* **PROMPT**
Show all lines that include the string "scene"; copy each one.

* **GIVEN DATA**
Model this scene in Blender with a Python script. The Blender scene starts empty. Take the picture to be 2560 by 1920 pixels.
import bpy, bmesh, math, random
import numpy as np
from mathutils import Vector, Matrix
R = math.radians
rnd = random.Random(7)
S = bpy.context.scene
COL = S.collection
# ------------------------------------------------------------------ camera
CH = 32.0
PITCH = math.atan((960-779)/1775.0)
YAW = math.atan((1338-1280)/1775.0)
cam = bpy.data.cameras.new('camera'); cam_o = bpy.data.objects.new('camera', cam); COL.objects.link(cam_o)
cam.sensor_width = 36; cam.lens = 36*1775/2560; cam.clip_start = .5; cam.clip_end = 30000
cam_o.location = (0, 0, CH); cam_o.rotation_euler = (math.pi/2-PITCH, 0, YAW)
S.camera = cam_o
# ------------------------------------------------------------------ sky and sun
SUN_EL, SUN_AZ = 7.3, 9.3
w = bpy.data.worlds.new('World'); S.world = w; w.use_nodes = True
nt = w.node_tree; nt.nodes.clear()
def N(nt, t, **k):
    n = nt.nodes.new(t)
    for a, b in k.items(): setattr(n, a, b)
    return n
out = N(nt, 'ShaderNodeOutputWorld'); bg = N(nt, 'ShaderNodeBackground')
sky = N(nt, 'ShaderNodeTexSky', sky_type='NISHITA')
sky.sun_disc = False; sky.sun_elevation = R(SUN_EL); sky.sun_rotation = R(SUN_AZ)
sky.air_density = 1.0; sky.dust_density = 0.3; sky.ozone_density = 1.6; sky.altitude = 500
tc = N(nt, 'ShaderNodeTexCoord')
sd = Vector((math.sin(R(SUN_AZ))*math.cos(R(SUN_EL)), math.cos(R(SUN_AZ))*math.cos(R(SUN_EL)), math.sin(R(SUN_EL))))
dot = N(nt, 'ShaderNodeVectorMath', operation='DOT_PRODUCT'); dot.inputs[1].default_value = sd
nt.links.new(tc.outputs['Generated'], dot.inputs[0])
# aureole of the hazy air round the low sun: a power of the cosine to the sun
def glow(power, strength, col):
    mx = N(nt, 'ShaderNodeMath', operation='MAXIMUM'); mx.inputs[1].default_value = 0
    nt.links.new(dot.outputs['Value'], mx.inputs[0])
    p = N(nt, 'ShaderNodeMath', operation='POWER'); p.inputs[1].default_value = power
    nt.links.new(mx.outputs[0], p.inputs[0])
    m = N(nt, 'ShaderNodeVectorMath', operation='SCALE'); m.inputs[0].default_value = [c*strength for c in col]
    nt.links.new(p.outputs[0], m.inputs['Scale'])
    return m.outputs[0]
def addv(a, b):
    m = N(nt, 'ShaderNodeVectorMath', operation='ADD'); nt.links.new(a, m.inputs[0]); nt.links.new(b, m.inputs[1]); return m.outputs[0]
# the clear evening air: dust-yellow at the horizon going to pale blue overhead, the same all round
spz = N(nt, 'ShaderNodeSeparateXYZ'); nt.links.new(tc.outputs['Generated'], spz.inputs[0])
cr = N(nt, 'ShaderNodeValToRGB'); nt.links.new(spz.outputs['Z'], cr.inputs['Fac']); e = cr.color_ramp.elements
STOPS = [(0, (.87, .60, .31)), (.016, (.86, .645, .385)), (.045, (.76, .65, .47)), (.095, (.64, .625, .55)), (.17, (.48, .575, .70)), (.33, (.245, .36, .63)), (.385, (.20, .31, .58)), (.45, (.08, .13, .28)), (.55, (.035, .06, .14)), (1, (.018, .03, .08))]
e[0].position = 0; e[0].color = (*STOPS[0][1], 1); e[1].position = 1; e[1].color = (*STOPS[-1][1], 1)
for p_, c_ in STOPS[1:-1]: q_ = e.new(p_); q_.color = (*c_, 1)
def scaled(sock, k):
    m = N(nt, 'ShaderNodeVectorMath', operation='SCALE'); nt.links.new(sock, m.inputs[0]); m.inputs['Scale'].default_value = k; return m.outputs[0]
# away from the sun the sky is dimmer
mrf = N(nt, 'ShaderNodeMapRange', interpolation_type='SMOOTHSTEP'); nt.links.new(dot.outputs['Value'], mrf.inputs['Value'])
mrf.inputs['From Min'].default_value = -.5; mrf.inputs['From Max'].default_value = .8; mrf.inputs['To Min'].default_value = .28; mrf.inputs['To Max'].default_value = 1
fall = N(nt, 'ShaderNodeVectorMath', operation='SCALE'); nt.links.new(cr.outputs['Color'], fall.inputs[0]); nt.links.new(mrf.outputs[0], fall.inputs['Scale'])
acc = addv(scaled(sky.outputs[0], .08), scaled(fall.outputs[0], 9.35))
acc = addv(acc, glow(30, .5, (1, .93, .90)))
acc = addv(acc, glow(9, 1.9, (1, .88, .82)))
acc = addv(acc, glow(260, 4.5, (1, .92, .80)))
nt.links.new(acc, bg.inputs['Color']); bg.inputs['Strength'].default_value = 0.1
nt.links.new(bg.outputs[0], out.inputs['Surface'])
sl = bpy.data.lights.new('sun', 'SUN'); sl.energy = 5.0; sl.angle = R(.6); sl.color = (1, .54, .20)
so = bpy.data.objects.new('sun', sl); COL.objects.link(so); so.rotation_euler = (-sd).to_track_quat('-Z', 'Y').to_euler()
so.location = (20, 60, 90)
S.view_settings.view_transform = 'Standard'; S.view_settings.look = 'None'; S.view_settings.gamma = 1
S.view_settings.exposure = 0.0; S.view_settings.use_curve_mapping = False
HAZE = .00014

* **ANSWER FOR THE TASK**
Model this scene in Blender with a Python script. The Blender scene starts empty. Take the picture to be 2560 by 1920 pixels.
S = bpy.context.scene